A significant shift in the Technology sector
Key points:
- A composite trend model for the Technology sector recorded a significant bullish surge
- Similar trend score shifts displayed solid returns and win rates over the following three months
- Technology tends to outperform the S&P 500 over medium and long-term horizons
Stay with the leaders until further notice
When stocks enter a correction during a bull market, it's crucial to keep a close eye on the leading sectors and industries to gauge their strength or weakness in the drawdown phase. Should these groups maintain favorable absolute and relative trend configurations, it typically suggests they will continue to lead once the correction concludes.
Technology was one of only two sectors to maintain a positive absolute and relative trend score during the 10% correction in the S&P 500. Communication services was the other group.
For only the 50th time since 1952, a composite trend model for the Technology sector registered a week-over-week increase of nine points or more. However, if I include a condition that requires the overall composite score to be seven or greater for context similar to now, the study identified 22 historical precedents.

The composite trend model utilizes a scoring system of +1 for favorable trend conditions and -1 for adverse trend conditions.

Similar trend score changes preceded positive returns
Whenever the composite trend score for the Technology sector experiences a surge of nine points or more in one week, the improvement in trend indicators usually paves the way for a bullish upward bias in the sector for the following three months.
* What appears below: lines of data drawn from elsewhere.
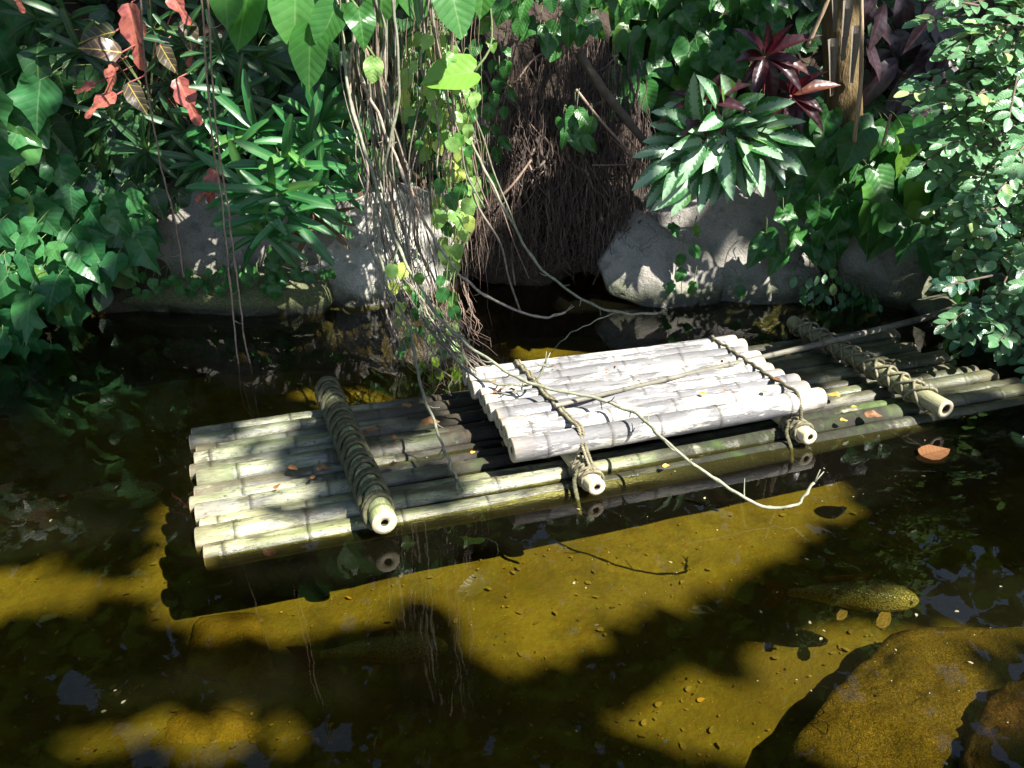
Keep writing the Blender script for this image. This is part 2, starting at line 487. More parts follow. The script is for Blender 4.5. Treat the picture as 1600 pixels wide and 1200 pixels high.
link('pond_bed', mesh_from('pond_bed', bedV, bedF, M_BED), kind='structure')

# water: a still, tea coloured sheet
k = NT('still_amber_water')
g = k.n('NewGeometry').outputs['Position']
h = k.math('ADD', k.noise(g, 2.3, 2), k.math('MULTIPLY', k.noise(g, 9, 2), .22))
nrm = k.bump(h, .10, .012)
fr = k.n('Fresnel', None, IOR=1.36)
k.t.links.new(nrm, fr.inputs['Normal'])
tr = k.n('BsdfTransparent', None, Color=(.76, .74, .42)).outputs[0]
veil = k.n('BsdfDiffuse', None, Color=(.095, .088, .045)).outputs[0]
tr = k.n('MixShader', None, i0=.020, i1=tr, i2=veil).outputs[0]
gl = k.n('BsdfGlossy', None, Color=(1, 1, 1), Roughness=.012, Normal=nrm).outputs[0]
M_WATER = k.out(k.n('MixShader', None, i0=fr.outputs[0], i1=tr, i2=gl).outputs[0])
wx = np.linspace(-9.4, 5.5, 20); wy = np.linspace(-1.5, 6.1, 12)
wV = [(x, y, 0) for y in wy for x in wx]
wF = [(j*20+i, j*20+i+1, (j+1)*20+i+1, (j+1)*20+i) for j in range(11) for i in range(19)]
link('water', mesh_from('water', wV, wF, M_WATER), kind='structure')

# ------------------------------------------------------------------ boulders
M_GRANITE = rock_mat('grey_granite', (.17, .158, .137), (.25, .232, .203), (.33, .31, .28), mossamt=.75)
M_GRANITED = rock_mat('dark_mossy_granite', (.15, .142, .118), (.23, .216, .185), (.30, .28, .25), mosslev=.22)
M_LEDGE = rock_mat('mossy_ledge_stone', (.12, .115, .09), (.19, .18, .145), (.25, .24, .20), mosslev=.3, mossamt=.9, moss=(.09, .105, .03))
M_SUNK = rock_mat('algae_covered_stone', (.085, .058, .012), (.14, .095, .02), (.05, .03, .008), mossamt=0, wet=0., mott=.75)
M_SLAB = rock_mat('silted_slab', (.11, .073, .010), (.17, .115, .016), (.07, .045, .008), mossamt=0, wet=0., mott=.3)
M_SUNKR = rock_mat('reddish_algae_stone', (.085, .046, .022), (.13, .072, .034), (.06, .03, .015), mossamt=0, wet=0., mott=.75)

M_SUNLIT_ROCK = rock_mat('sunlit_tone_granite', (.30, .29, .255), (.42, .40, .355), (.50, .48, .43), mossamt=.7, mosslev=.08)  # lighter granite copy, strong sunlight put into its colour
def rock(name, label, poly, Y0, depth, mat, lean=.25, rough=.05, flat=.55, cat='boulder', seed=0, sub=5, pts=None, group=None):
    w = np.array(pts if pts is not None else [PY(px, py, Y0) for px, py in poly])
    c = w.mean(0); ang = np.arctan2(w[:, 2]-c[2], w[:, 0]-c[0]); rad = np.hypot(w[:, 2]-c[2], w[:, 0]-c[0])
    o = np.argsort(ang); ang = ang[o]; rad = rad[o]
    bm = bmesh.new(); bmesh.ops.create_icosphere(bm, subdivisions=sub, radius=1)
    V = []; rp = random.Random(seed*13+5); rx = np.ptp(w[:, 0])/2; rz = np.ptp(w[:, 2])/2
    planes = [(unit([rp.uniform(-.55, .55), -1, rp.uniform(-.35, .5)]), rp.uniform(.42, .62)) for _ in range(7)]
    for v in bm.verts:
        th = math.atan2(v.co.z, v.co.x); rho = math.hypot(v.co.x, v.co.z)
        # distance along this direction to the outline
        best = None
        for i in range(len(ang)):
            a0, r0 = ang[i], rad[i]; a1, r1 = ang[(i+1) % len(ang)], rad[(i+1) % len(ang)]
            da = (a1-a0) % (2*math.pi); dt = (th-a0) % (2*math.pi)
            if dt <= da+1e-9:
                p0 = (r0*math.cos(a0), r0*math.sin(a0)); p1 = (r1*math.cos(a1), r1*math.sin(a1))
                ex, ez = p1[0]-p0[0], p1[1]-p0[1]; dx, dz = math.cos(th), math.sin(th)
                den = dx*ez-dz*ex
                best = (p0[0]*ez-p0[1]*ex)/den if abs(den) > 1e-9 else r0
                break
        rr = best*rho**flat
        y = math.copysign(abs(v.co.y)**.75, v.co.y)*depth
        p = np.array([c[0]+rr*math.cos(th), c[1]+y, c[2]+rr*math.sin(th)])
        q_ = (p-c)/np.array([rx, depth, rz])
        for pn, pd in planes:
            e_ = q_ @ pn-pd
            if e_ > 0: q_ = q_-pn*e_*.9
        p = c+q_*np.array([rx, depth, rz])
        p[1] += lean*(p[2]-c[2])
        n_ = fbm((p[0]+seed*7.3, p[1], p[2]+seed), 5, 2.2)
        n2 = abs(fbm((p[0]*1.3+seed*3.1, p[1]*1.3, p[2]*1.3), 3, 1.4))
        q = np.array([v.co.x*.6, v.co.y, v.co.z*.6])
        V.append(p+q*(n_*rough-n2*rough*1.6+rough*.5))
    Fc = [[v.index for v in f.verts] for f in bm.faces]
    bm.free()
    V = np.array(V); base = V.mean(0); base[2] = V[:, 2].min()
    me = mesh_from(name, V-base, Fc, mat)
    return link(name, me, M=Matrix.Translation(Vector(base)), label=label, cat=cat, group=group)

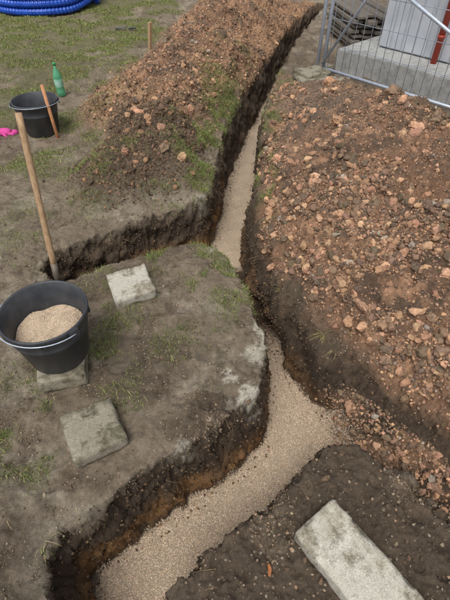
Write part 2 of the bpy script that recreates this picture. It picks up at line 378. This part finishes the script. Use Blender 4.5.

Over that same time frame, the sector was higher at some point in all but one instance, albeit two precedents were marginal gains.

Relative performance
Excluding the first week, the Technology sector tends to outperform the broad market across medium and long-term time frames.

Absolute and relative rankings
When evaluating trend scores, Technology and Communication Services consistently lead the pack. As a result, my preference continues to favor growth-oriented sectors instead of value-based ones.

The iShares Growth ETF (IWF) continues its winning streak, outpacing the Value ETF (IWD) and achieving a new six-month high today. You can find the growth versus value timing system on our website under the Tools-Strategies tab. It's called the Growth vs. Value Relative Rato Rank System.

What the research tells us...
Technology, a year-to-date market leader, witnessed a substantial uptick in bullish trend-following indicators. As a result, a composite model surged by one of the most significant week-over-week readings in history. After similar thrusts, the sector showed a consistent upward bias over the following three months. From a comparative perspective, it outperformed the S&P 500 over medium and long-term horizons. With Technology and Communication Services maintaining a leadership status, I would favor growth over value.